Last week we began our Sunday School class on purity for the fathers and sons. Part of the reason men should be pure is because God has called them to be the spiritual leaders of their families, which are like mini-churches with fathers as the pastors. That’s why I prefer wives ask their husbands biblical questions instead of asking me, so husbands have the privilege of being the spiritual leaders of their wives. If husbands don’t know the answer, they can ask me and I’ll do my best to find the answer and pass it along to the husband and then he can teach his family.

Since a father’s purity has a direct impact on his ability to lead his family well I’d like to provide a challenge for the men that compliments the purity class.
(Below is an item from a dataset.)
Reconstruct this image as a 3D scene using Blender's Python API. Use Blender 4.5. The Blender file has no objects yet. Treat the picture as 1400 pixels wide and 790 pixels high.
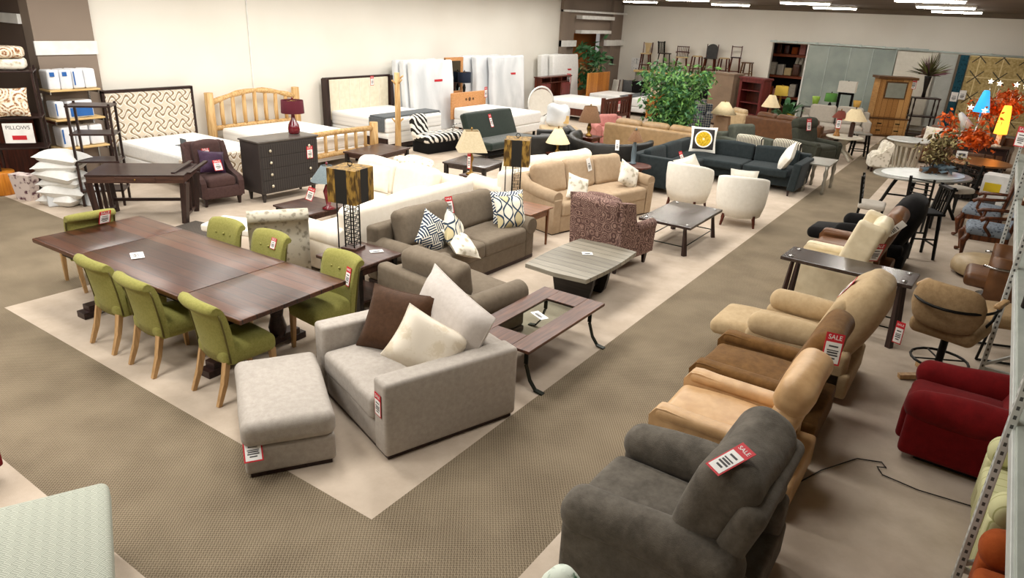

I’d like to ask them to do something fairly simple that won’t require much time or preparation, but that I believe could provide some real blessings: I’d like to ask fathers to read the verses I’ll be covering on Sunday morning with their families on Saturday evenings; if they’re busy on Saturday evenings, hopefully they could reschedule for earlier in the day. Aside from giving fathers a nice opportunity to lead their families spiritually, I see some other benefits like:

  • Preparing the family for Sunday morning
  • Building some anticipation for the sermon
  • Developing some familiarity with the verses so more can be gleaned from the sermon
  • Providing some wonderful family time around God’s Word, probably also leading to great discussion and interaction

Since I go verse-by-verse, you’ll almost always be safe just picking up where I left off from the previous Sunday, but in Monday’s e-mail with the prayer requests and announcements I’ll still try to make sure I put the verses I expect to cover.

One of the main reasons men don’t lead their families spiritually (along with laziness) is fear. It’s intimidating thinking about opening the Word with your family. Fathers shouldn’t look at this as a sermon they have to preach or Bible study they have to lead. It can be a simple reading of the verses followed by the father asking the family to share their thoughts. Wives can play an important role in this by encouraging their husbands.